Die Menschen jedenfalls gehen eigenartigen Beschäftigungen nach. Manche haben sich Glitschen angelegt und gehen der wahren Bedeutung des Wortes "arschglatt" auf den Grund. Recht kleine Jungs und weniger Mädchen haben eine Fläche freigefegt und spielen Eishockey, manchmal sind die Schläger größer als die Spieler, was die Bewegungen im Spiel unbeholfen erscheinen läßt. Andere haben sich seltsame Schuhe mit Metallkufen angezogen und gleiten elegant über das gefrorene Wasser. Bei Anfängern ist von der zukünftigen Eleganz noch nicht viel zu sehen, auf zittrigen Beinen kommen sie daher, eher auf der Suche nach einer Haltestange als der perfekt gefahrenen Acht. Überlange Schals und kniebedeckende Mäntel erweisen sich hierbei als hinderlich. Wenn man es kann, ist es auch einem mittleren Schlachtschiff möglich, mit langsamen geschmeidigen Bewegungen und hoher Geschwindigkeit über das Eis gleitend, dem gutgelaunten Beobachter gazellenähnliche Eigenschaften zu suggerieren.
Irgendwo auf dem See muß eine kleine Feier mit Musik stattfinden, seltsam langgezogene Töne scheinen durch das Eis zu laufen, würden dem einsamen Spaziergänger Angst machen, das Eis möge brechen und er von den dann blitzschnell mit eisigem Wasser vollgesogenen Wintersachen auf den Grund des Sees hinabgezogen werden. Aber bei diesem herrlichen Wetter ist man ja nicht allein auf dem Eis.
Die Bootsanleger am Ufer wirken jetzt irgendwie deplaziert. Im Sommer noch hatte man schwimmend die gleichen Wassermoleküle durchteilt, die jetzt einen trittfesten Boden für den Spaziergang abgeben. Merkwürdig niedrig ist nun der Brettersteg, an dem man sich im Sommer nur mit Mühe hochziehen konnte. Da - wieder laufen die langgezogenen Töne durch das Eis. Ein schneller Rundblick beweist: da ist niemand mit einem musikerzeugenden Gerät, kein Ghetto-Blaster zu sehen, auch kein tragbarer CD-Spieler. Die Töne kommen doch aus dem Eis selbst. Ob es doch nicht hält?
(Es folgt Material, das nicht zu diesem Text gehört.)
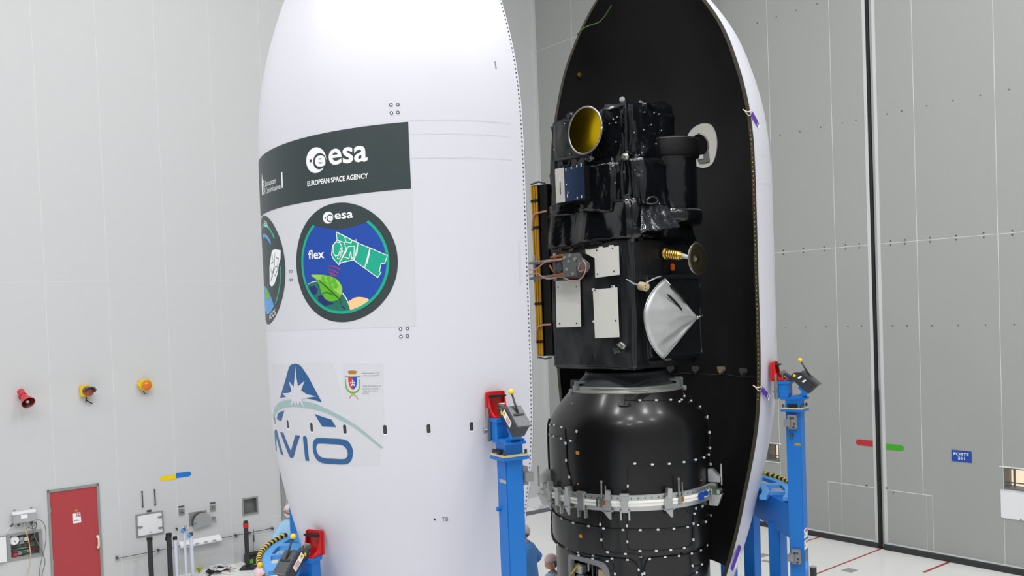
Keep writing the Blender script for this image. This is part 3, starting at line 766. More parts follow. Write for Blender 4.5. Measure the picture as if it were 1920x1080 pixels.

Wenn jetzt alle, die auf dem Eis sind, gleichzeitig auf und ab springen würden? Na ja, werden sie schon nicht tun.
Zum Glück ist es fast windstill, sonst wäre die Kälte kaum auszuhalten, zumal auf dieser freien Fläche. So aber glaubt man wohl zu recht, daß sie gesund ist.
Wieder zuhause angekommen, brennt die Haut angenehm. Das Eis bürste ich aus dem Schnurrbart und wundere mich über die Wärme im Wohnzimmer.
Ich lege eine Platte mit Musik der australischen Ureinwohner auf; manche Leute würden dies allerdings für alles andere als Musik halten. Mit falscher, viel zu langsamer Geschwindigkeit abgespielt, erinnert sie stark an die Musik des Eises.
Wo der See liegt, wird nicht verraten. Das Hühnermoor ist es nicht, vielleicht der Hummelsee. Sehen Sie selbst nach.

Hanjo, erstmals veröffentlicht im Alster-Anzeiger, Hamburg, 1998

Ich hoffe, daß Euch der "Eisspaziergang" auch gut gefallen hat. Vielleicht gibt es dieses Jahr mal wieder einen richtig knackig kalten Winter, so daß die Alster zufriert und dort ein Fest stattfinden kann
und sicher würden sich unsere holländischen Nachbarn freuen, wenn sie endlich mal wieder einen Graachtenlauf machen können, ist schon einige Jahre her, daß diese Attraktion stattgefunden hat.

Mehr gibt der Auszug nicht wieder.